**Given exercise**
Below this line is the material. Write out only its lines from the one containing "Keep writing the" through the one containing "bkw = MB();", both kept, exactly.

**Records provided**

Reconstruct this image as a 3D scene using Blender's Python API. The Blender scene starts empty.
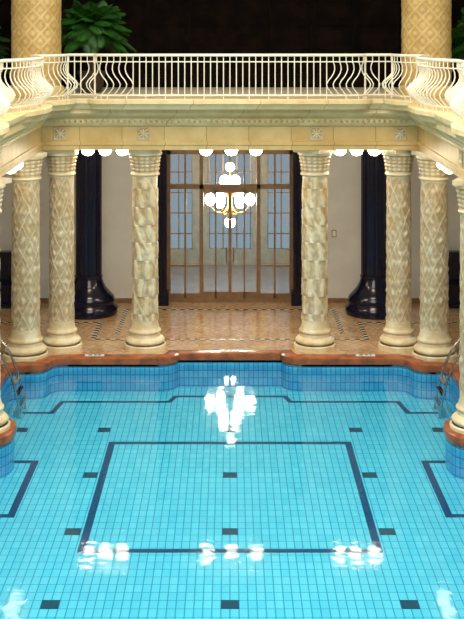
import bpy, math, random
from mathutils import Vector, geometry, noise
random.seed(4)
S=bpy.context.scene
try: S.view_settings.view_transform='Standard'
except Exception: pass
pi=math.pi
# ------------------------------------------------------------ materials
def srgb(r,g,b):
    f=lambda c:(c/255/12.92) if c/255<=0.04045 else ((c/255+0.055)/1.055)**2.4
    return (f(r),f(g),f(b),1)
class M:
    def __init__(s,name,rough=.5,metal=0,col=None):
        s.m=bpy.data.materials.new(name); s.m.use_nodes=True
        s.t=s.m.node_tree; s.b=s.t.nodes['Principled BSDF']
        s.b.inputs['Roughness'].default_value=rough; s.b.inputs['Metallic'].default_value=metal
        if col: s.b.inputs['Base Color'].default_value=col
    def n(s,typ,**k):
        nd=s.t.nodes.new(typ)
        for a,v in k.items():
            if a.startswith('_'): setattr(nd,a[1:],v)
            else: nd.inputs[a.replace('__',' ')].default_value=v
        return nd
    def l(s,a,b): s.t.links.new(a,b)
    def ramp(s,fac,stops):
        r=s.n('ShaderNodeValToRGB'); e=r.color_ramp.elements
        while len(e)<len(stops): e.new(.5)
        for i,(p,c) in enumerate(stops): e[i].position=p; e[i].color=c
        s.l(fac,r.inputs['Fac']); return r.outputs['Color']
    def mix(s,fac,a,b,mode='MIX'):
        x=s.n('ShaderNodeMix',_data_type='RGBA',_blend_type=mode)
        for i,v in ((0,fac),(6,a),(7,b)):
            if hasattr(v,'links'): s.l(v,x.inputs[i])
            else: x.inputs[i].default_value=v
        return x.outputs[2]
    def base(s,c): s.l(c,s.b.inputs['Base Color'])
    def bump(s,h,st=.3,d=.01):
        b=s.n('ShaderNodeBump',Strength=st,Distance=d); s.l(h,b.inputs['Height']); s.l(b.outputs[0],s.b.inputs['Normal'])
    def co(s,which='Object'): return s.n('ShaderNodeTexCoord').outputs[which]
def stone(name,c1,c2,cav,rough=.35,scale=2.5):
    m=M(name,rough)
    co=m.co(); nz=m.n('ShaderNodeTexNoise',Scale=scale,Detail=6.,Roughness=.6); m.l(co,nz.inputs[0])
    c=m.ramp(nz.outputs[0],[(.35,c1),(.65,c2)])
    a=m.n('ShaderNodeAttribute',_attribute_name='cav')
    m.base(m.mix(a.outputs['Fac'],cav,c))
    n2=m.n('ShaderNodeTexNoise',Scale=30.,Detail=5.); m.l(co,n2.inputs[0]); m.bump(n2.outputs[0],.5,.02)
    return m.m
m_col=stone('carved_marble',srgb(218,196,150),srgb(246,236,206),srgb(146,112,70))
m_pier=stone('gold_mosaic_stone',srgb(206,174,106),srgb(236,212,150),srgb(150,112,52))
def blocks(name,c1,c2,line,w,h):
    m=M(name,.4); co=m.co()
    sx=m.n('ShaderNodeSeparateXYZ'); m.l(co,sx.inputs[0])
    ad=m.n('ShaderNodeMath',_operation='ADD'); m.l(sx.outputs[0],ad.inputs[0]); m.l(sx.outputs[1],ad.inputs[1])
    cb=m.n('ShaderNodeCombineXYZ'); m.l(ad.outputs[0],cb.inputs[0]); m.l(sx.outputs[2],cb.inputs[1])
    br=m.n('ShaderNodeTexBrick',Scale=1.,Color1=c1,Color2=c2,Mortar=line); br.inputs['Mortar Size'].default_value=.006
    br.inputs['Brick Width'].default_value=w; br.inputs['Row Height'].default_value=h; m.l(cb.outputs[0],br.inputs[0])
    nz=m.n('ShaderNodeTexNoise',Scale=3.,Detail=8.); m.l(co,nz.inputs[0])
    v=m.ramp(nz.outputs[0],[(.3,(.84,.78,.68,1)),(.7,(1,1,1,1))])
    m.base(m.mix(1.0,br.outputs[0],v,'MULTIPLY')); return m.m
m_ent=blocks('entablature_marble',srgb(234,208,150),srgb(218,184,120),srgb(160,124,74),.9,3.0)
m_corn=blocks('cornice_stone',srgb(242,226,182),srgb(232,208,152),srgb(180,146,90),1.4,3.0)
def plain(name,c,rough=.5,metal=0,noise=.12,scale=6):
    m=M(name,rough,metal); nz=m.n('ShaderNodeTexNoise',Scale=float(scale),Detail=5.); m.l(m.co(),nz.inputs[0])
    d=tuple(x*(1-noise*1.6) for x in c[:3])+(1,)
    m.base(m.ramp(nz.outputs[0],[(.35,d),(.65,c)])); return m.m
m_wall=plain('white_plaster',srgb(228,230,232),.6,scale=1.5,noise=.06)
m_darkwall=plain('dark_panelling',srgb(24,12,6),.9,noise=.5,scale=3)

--

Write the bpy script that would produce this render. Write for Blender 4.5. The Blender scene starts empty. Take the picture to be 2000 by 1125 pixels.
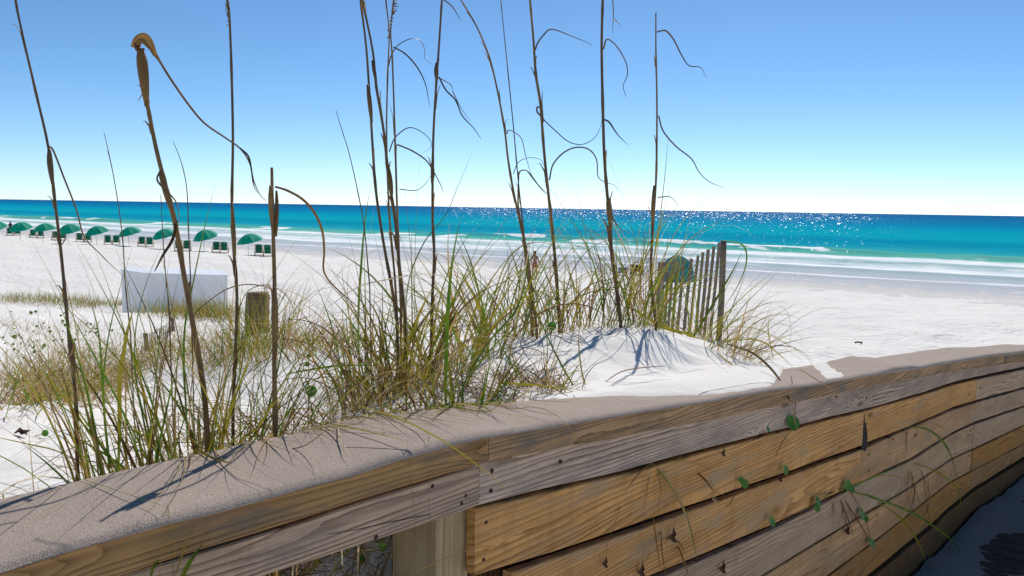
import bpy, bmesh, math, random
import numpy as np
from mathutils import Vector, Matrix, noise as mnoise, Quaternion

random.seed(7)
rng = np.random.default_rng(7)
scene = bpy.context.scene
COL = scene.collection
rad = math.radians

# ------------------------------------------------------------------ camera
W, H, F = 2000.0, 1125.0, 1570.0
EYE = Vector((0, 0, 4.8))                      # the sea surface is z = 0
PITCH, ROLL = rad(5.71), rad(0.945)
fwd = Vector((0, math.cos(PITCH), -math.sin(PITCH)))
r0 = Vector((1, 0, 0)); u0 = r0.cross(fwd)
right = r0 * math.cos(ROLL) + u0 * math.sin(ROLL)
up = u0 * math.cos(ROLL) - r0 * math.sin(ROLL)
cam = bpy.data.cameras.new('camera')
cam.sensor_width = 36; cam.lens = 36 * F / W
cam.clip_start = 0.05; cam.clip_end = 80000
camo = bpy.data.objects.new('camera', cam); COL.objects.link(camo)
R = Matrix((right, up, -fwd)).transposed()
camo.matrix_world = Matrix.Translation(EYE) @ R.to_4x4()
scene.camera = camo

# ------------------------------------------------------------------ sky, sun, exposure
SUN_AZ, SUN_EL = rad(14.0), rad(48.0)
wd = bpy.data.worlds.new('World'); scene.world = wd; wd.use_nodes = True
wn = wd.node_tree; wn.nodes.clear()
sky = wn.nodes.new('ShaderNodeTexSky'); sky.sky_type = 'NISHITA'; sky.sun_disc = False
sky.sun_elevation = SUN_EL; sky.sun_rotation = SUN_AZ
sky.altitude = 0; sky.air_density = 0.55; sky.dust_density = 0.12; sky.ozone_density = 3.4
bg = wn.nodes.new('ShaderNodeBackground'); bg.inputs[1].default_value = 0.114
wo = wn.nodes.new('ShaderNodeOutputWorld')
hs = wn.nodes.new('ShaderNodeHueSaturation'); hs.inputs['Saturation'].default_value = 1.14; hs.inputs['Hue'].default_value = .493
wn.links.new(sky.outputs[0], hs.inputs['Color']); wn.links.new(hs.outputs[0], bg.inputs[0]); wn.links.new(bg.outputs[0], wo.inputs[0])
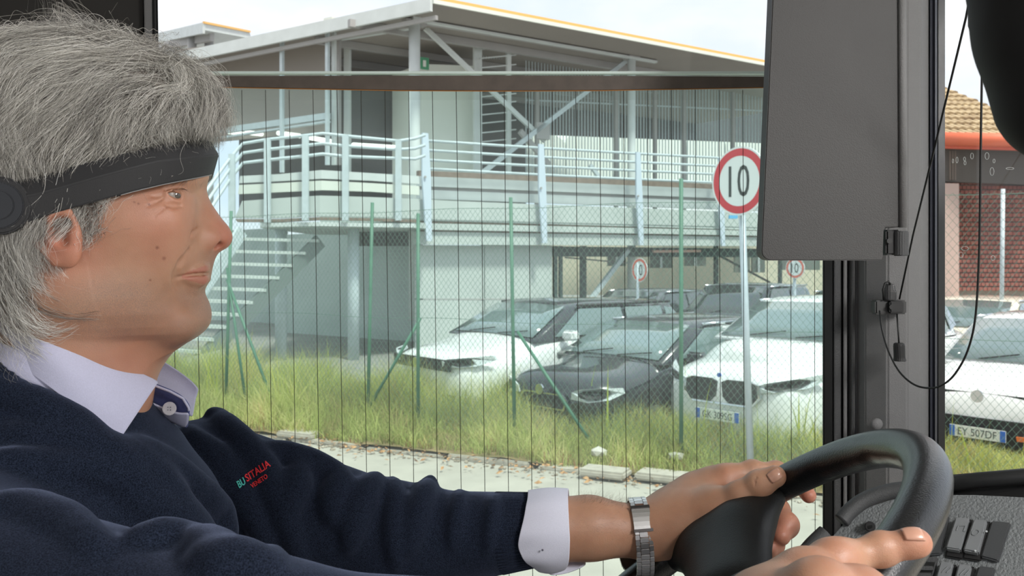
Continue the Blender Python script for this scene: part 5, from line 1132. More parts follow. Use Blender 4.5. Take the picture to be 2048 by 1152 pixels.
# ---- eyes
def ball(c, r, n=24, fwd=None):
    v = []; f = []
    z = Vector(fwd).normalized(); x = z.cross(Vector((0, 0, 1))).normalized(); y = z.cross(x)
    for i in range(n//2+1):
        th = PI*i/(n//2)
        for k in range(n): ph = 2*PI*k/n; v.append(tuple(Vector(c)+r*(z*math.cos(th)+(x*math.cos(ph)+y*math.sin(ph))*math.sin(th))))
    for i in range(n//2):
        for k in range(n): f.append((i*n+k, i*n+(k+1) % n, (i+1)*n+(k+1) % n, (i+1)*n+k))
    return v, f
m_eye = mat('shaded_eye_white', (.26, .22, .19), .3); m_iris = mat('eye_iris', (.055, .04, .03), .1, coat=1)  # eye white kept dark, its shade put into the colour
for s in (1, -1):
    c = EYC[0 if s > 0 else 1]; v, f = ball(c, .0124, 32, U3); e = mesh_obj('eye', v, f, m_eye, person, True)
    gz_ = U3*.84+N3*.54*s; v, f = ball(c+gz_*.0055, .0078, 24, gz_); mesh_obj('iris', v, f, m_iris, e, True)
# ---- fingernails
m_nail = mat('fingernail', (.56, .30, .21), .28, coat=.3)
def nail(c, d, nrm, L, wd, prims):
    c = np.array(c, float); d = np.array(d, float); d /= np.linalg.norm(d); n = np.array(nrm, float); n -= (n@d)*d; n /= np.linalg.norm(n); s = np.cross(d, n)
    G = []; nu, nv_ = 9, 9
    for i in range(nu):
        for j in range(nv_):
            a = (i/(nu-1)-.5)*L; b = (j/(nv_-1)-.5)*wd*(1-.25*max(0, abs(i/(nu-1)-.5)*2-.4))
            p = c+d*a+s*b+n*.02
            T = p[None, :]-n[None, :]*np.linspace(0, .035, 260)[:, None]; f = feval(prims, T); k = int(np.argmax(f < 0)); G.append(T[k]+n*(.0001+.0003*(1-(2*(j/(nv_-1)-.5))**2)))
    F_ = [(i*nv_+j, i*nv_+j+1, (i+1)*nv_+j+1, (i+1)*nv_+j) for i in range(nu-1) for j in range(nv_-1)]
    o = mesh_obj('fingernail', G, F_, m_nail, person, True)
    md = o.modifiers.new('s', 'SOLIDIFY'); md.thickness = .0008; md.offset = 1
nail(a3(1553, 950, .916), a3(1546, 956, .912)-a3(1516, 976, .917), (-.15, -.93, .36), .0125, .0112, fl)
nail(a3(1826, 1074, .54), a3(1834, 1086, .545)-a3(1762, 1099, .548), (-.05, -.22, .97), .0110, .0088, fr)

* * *

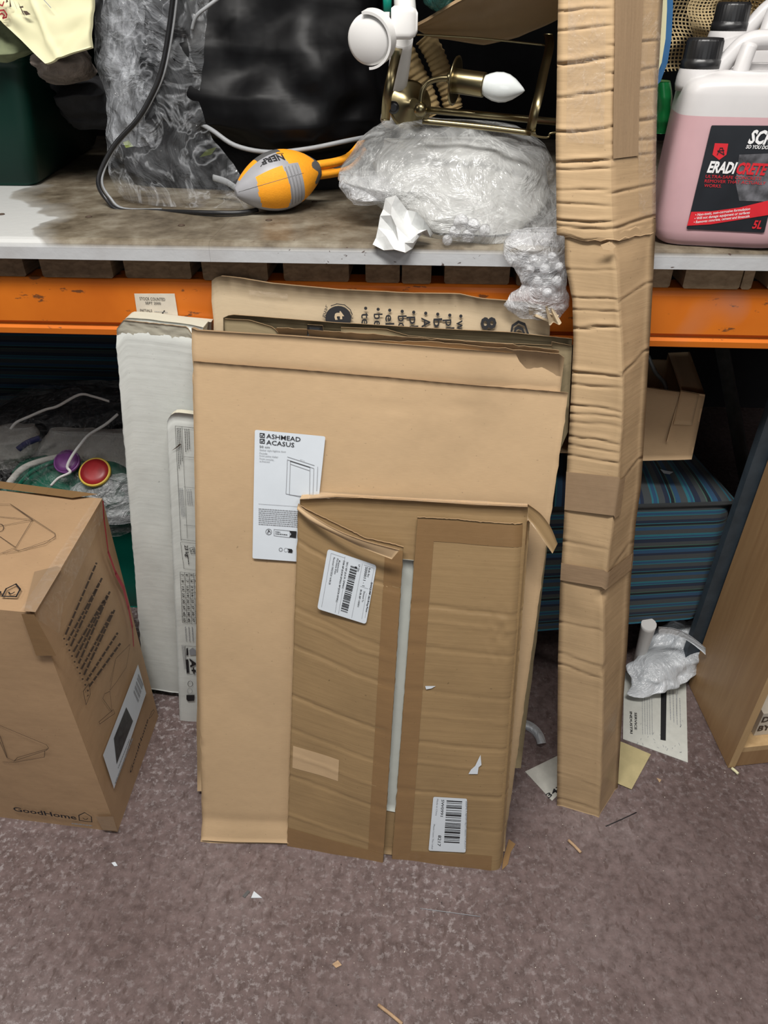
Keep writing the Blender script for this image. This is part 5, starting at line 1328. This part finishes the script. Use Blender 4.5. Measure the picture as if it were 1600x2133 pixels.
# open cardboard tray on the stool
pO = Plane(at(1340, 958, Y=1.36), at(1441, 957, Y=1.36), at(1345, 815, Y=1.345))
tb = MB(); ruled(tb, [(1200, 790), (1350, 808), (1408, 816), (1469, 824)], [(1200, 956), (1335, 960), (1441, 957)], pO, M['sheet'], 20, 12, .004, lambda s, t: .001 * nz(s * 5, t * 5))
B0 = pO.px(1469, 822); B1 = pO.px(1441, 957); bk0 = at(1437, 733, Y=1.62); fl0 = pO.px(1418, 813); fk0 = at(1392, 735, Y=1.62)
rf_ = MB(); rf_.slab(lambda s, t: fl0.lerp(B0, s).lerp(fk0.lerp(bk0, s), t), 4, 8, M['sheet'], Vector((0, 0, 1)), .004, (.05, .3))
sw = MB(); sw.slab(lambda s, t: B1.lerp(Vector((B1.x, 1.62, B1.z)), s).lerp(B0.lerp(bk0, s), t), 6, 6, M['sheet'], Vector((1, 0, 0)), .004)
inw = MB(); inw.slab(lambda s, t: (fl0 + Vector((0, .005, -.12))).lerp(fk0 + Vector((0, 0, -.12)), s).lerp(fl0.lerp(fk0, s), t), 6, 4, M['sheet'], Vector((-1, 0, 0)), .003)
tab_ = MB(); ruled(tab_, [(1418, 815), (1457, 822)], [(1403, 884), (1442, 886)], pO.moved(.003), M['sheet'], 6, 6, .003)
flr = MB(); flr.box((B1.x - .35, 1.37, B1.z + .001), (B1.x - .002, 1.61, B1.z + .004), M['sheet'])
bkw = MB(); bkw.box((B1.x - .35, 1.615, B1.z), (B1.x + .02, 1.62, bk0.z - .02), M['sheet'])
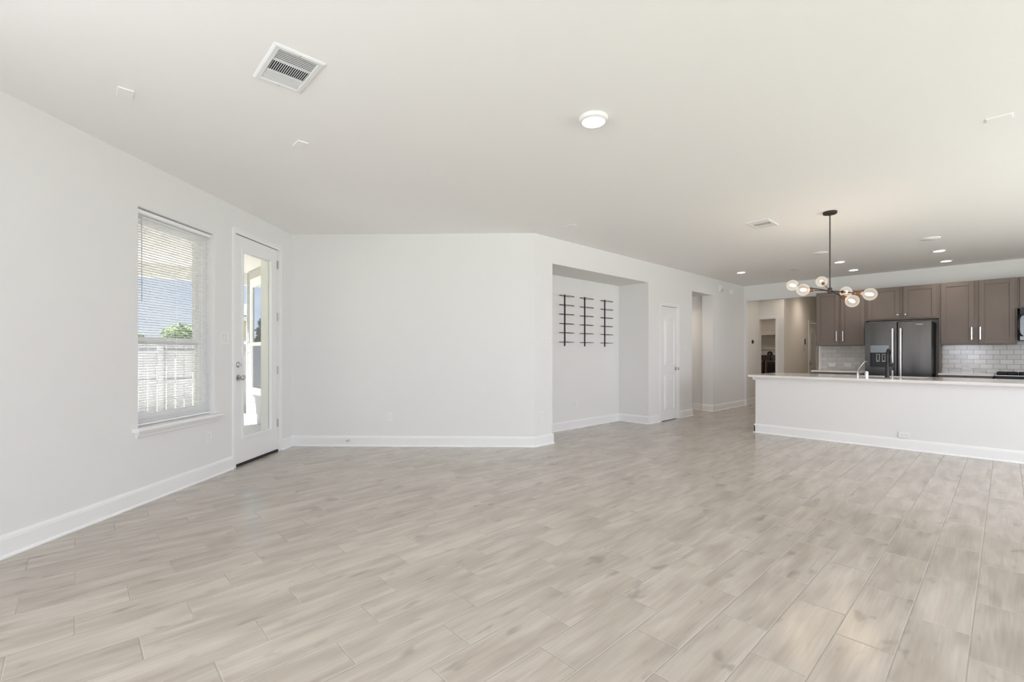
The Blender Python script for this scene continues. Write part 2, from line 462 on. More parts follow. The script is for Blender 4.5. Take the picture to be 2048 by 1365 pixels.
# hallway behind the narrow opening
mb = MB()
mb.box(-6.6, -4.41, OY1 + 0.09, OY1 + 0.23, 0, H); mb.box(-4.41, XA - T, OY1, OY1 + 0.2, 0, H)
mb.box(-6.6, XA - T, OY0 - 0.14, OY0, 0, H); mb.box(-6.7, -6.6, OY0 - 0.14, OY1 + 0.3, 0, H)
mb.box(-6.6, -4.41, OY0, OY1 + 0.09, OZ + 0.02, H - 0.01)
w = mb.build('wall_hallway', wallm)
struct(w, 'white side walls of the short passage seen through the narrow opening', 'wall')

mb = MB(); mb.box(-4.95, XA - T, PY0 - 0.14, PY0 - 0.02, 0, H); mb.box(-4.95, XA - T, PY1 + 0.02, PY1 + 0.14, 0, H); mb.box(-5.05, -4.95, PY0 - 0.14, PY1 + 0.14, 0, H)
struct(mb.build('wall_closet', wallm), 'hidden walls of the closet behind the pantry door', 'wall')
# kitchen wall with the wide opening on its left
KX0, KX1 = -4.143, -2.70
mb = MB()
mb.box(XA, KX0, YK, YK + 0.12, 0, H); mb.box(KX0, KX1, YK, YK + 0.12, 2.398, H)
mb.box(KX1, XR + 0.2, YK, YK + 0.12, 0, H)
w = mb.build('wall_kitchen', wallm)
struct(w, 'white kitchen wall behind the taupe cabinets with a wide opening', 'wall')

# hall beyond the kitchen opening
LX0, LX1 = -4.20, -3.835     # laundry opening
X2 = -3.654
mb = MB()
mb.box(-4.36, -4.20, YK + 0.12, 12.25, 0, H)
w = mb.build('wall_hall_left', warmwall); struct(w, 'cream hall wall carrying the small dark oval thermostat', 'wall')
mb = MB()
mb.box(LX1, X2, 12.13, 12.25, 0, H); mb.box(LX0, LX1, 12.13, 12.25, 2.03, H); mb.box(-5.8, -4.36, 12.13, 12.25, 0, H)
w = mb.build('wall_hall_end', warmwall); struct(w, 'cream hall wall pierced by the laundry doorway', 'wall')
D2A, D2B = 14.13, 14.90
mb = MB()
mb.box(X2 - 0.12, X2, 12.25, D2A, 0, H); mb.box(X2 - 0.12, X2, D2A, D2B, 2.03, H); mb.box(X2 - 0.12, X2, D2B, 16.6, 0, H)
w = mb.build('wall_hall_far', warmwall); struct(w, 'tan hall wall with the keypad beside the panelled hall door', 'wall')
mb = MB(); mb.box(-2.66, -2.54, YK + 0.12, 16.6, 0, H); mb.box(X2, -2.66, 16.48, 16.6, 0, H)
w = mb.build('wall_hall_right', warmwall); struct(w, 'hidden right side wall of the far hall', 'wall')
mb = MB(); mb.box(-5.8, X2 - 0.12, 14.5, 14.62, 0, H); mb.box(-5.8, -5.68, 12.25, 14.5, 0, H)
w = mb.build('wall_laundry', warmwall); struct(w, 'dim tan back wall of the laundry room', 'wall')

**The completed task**
Keep writing the Blender script for this image. This is part 5, starting at line 1328. This part finishes the script. Use Blender 4.5. Measure the picture as if it were 1600x2133 pixels.
# open cardboard tray on the stool
pO = Plane(at(1340, 958, Y=1.36), at(1441, 957, Y=1.36), at(1345, 815, Y=1.345))
tb = MB(); ruled(tb, [(1200, 790), (1350, 808), (1408, 816), (1469, 824)], [(1200, 956), (1335, 960), (1441, 957)], pO, M['sheet'], 20, 12, .004, lambda s, t: .001 * nz(s * 5, t * 5))
B0 = pO.px(1469, 822); B1 = pO.px(1441, 957); bk0 = at(1437, 733, Y=1.62); fl0 = pO.px(1418, 813); fk0 = at(1392, 735, Y=1.62)
rf_ = MB(); rf_.slab(lambda s, t: fl0.lerp(B0, s).lerp(fk0.lerp(bk0, s), t), 4, 8, M['sheet'], Vector((0, 0, 1)), .004, (.05, .3))
sw = MB(); sw.slab(lambda s, t: B1.lerp(Vector((B1.x, 1.62, B1.z)), s).lerp(B0.lerp(bk0, s), t), 6, 6, M['sheet'], Vector((1, 0, 0)), .004)
inw = MB(); inw.slab(lambda s, t: (fl0 + Vector((0, .005, -.12))).lerp(fk0 + Vector((0, 0, -.12)), s).lerp(fl0.lerp(fk0, s), t), 6, 4, M['sheet'], Vector((-1, 0, 0)), .003)
tab_ = MB(); ruled(tab_, [(1418, 815), (1457, 822)], [(1403, 884), (1442, 886)], pO.moved(.003), M['sheet'], 6, 6, .003)
flr = MB(); flr.box((B1.x - .35, 1.37, B1.z + .001), (B1.x - .002, 1.61, B1.z + .004), M['sheet'])
bkw = MB(); bkw.box((B1.x - .35, 1.615, B1.z), (B1.x + .02, 1.62, bk0.z - .02), M['sheet'])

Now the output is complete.